You may wonder how a DC signal can be a wave. Without getting into the math, a DC signal can be decomposed into into an infinite sum of waves (Fourier analysis).
Pedant speaks:
Well, you're talking about a step function, strictly speaking, when you turn on a DC signal, so it's not a "DC" signal, which will have support only in the DC basis vector, but rather a step function, which has support at all frequencies, with 1/f amplitude, if I recall correctly. (it's an integrated impulse, which is flat, so it's 1/f, yes...)
If you're asking about the movement of individual charges then that depends on drift velocity which is determined by the properties of the material at the atomic scale.
Some numbers to consider. 1 mole of electrons is 6.02 * 10^23. That's about the number of electrons in 2.2 ounces (give or take) of copper. That's a few feet of not really big sized wire.

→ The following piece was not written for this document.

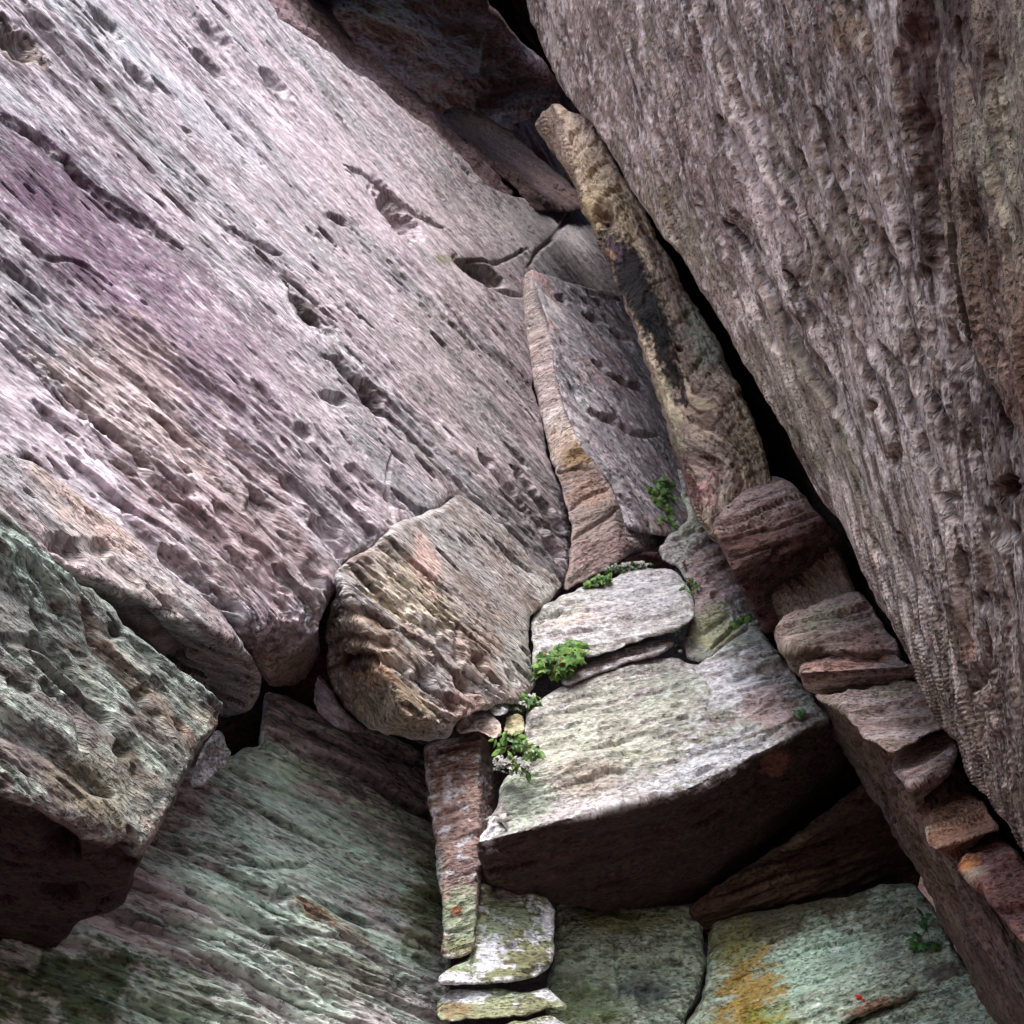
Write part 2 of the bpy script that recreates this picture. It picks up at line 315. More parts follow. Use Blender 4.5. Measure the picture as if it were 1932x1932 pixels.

1 amp is 10^19 electrons/second passing a given point, give or take. So, 6*10^4 amps is what you get if one mole of electrons passes a point in one second.
That is a LOT of current. If you put 1 amp through the wire (say it's 10' of wire, which would be moderately small for such a current at 1 mole of copper), you'll have the electrons (we're assuming DC here) drift 10'/(6*10^4) feet in one second.
But the signal will get there with most of the speed of light. Typical propagation is well over .5 C, most wires are about .8 C, and the slowest stuff I'm aware of is about .3 C, and that's not what we use for electrical wiring (and is kinda rare, and used for delay lines).
Figure .8 feet per nanosecond, as a good rule of thumb.